> _Goal_
Skip the pictures, please, and write out exactly the lines from the opening of the data through the line containing "from mathutils import Vector, Matrix".

> _Raw data_
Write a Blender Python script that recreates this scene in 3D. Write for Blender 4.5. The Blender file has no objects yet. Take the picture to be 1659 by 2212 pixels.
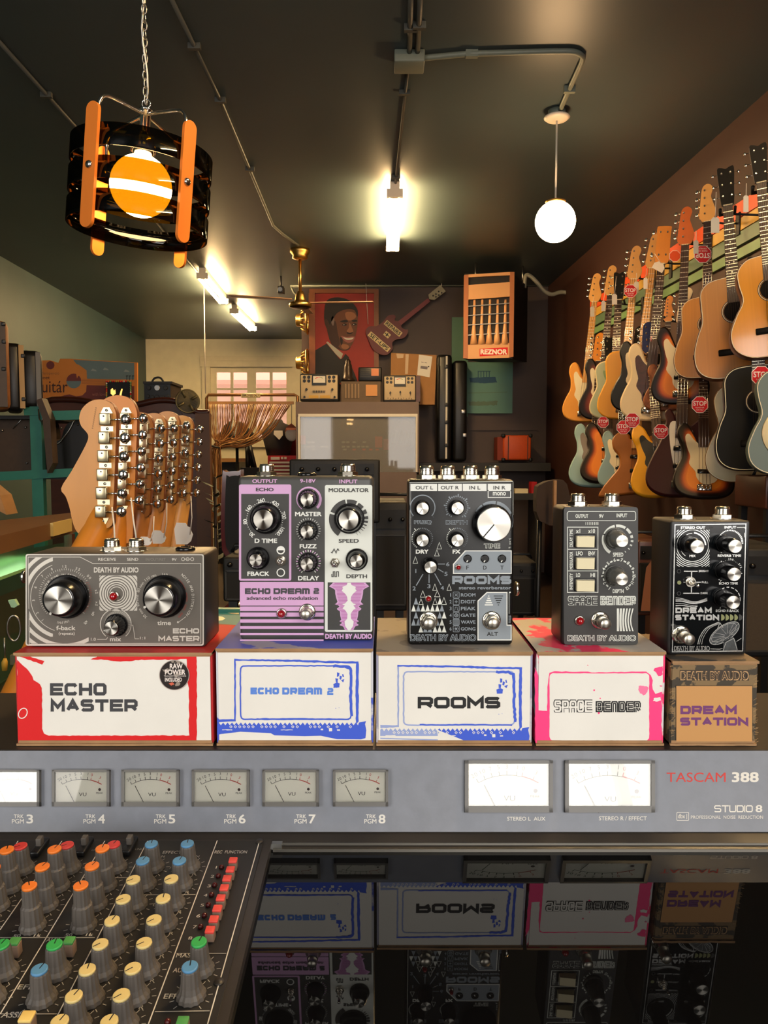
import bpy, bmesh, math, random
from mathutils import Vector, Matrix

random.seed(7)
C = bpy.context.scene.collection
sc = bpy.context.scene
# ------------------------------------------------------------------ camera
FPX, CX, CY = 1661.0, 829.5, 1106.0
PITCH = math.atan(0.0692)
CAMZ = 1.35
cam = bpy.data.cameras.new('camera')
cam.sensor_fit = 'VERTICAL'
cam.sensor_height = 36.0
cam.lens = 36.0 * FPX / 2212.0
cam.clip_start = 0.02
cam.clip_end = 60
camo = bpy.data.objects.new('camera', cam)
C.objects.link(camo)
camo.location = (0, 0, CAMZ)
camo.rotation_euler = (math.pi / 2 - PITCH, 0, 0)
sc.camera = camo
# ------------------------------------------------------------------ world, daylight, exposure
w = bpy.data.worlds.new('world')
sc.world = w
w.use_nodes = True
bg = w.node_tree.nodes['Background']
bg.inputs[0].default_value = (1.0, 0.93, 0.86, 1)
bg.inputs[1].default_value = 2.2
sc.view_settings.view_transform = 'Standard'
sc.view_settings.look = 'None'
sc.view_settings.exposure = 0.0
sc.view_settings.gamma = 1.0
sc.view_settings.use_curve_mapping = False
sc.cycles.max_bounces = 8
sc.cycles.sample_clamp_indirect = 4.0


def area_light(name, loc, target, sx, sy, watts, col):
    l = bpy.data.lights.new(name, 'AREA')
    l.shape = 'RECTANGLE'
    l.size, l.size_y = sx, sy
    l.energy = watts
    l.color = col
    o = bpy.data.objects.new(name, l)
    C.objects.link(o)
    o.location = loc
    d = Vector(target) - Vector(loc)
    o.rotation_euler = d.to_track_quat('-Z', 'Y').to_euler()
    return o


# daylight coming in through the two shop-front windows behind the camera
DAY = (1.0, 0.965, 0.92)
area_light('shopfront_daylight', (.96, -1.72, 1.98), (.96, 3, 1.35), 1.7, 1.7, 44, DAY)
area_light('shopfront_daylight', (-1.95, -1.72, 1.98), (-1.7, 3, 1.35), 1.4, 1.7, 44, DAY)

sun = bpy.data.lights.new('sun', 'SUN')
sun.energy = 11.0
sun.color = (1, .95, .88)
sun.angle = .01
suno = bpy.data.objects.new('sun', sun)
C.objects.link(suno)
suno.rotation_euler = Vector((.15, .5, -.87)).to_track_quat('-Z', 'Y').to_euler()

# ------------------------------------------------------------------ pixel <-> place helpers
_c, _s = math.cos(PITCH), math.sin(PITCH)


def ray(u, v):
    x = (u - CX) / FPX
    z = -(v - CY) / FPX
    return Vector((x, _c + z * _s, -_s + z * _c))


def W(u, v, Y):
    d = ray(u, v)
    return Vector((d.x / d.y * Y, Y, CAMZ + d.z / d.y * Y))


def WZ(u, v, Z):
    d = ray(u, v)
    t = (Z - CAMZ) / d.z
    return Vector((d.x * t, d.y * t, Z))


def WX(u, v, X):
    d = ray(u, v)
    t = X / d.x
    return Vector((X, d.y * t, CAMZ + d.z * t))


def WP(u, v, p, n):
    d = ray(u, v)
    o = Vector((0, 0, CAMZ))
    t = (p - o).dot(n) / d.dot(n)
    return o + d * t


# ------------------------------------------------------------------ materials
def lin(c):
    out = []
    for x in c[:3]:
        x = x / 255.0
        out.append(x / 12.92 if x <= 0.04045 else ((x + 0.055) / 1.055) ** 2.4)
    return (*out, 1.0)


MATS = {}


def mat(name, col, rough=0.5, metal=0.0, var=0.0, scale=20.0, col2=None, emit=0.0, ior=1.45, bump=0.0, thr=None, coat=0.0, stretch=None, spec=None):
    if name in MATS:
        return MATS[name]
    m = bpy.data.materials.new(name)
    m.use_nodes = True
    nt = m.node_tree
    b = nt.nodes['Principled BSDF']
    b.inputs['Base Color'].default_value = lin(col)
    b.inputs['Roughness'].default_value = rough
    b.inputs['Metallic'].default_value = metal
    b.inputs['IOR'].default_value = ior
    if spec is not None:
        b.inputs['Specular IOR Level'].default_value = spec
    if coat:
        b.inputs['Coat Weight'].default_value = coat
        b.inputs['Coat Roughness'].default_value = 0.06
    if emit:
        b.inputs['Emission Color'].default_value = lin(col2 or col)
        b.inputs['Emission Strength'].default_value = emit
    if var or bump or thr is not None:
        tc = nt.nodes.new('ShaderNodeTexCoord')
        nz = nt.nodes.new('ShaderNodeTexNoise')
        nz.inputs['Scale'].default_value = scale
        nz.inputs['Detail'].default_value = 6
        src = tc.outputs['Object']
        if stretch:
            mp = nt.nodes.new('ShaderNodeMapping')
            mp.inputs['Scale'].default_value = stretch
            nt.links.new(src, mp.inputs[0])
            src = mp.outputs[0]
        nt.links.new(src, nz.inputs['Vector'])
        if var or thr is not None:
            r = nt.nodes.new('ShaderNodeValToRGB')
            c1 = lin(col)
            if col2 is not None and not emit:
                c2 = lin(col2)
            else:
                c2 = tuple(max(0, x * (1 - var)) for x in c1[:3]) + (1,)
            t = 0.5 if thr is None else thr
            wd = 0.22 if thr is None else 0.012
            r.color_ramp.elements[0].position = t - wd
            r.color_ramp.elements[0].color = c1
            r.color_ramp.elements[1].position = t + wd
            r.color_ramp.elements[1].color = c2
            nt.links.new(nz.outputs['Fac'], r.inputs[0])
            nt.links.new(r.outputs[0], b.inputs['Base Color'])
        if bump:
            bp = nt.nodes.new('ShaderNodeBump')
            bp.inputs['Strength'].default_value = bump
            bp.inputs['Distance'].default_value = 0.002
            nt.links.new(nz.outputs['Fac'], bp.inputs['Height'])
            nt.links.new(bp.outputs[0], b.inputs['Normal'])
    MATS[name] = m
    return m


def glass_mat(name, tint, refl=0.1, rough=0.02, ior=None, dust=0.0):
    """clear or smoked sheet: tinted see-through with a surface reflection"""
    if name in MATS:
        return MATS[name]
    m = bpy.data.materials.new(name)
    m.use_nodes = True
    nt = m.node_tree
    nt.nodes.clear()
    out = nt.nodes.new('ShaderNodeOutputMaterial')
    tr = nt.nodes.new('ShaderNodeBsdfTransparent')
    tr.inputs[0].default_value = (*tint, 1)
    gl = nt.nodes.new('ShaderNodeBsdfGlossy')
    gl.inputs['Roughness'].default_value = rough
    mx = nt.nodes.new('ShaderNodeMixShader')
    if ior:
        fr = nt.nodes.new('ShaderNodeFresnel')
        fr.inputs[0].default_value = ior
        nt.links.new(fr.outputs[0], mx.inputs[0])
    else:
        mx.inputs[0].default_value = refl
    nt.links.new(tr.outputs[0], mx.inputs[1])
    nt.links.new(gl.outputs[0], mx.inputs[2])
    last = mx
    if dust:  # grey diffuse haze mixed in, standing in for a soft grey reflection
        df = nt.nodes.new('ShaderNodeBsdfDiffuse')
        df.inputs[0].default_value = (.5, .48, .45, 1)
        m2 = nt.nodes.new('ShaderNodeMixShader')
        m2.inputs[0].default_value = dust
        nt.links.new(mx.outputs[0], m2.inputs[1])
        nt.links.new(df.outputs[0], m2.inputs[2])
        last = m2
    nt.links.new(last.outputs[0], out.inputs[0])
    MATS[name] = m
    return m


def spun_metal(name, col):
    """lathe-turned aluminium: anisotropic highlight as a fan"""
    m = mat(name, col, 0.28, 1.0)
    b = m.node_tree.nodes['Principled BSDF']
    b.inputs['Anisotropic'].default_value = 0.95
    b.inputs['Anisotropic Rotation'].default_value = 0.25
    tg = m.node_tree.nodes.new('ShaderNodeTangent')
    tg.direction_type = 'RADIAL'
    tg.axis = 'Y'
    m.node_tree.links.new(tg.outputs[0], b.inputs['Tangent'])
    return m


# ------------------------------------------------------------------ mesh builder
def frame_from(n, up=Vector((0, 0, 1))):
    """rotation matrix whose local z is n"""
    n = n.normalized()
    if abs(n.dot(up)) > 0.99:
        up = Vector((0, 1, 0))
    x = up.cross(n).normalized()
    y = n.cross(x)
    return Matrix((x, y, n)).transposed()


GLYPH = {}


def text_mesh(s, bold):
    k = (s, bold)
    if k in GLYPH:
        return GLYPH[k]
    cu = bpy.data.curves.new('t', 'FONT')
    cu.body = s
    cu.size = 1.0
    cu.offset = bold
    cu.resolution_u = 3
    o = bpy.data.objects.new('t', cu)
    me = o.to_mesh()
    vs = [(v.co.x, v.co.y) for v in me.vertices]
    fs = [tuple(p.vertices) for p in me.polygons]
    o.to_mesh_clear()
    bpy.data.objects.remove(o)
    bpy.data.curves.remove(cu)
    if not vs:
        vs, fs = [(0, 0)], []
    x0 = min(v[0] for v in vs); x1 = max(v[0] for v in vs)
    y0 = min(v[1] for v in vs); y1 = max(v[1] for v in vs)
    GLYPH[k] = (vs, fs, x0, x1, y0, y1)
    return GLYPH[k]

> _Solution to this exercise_
Write a Blender Python script that recreates this scene in 3D. Write for Blender 4.5. The Blender file has no objects yet. Take the picture to be 1659 by 2212 pixels.
import bpy, bmesh, math, random
from mathutils import Vector, Matrix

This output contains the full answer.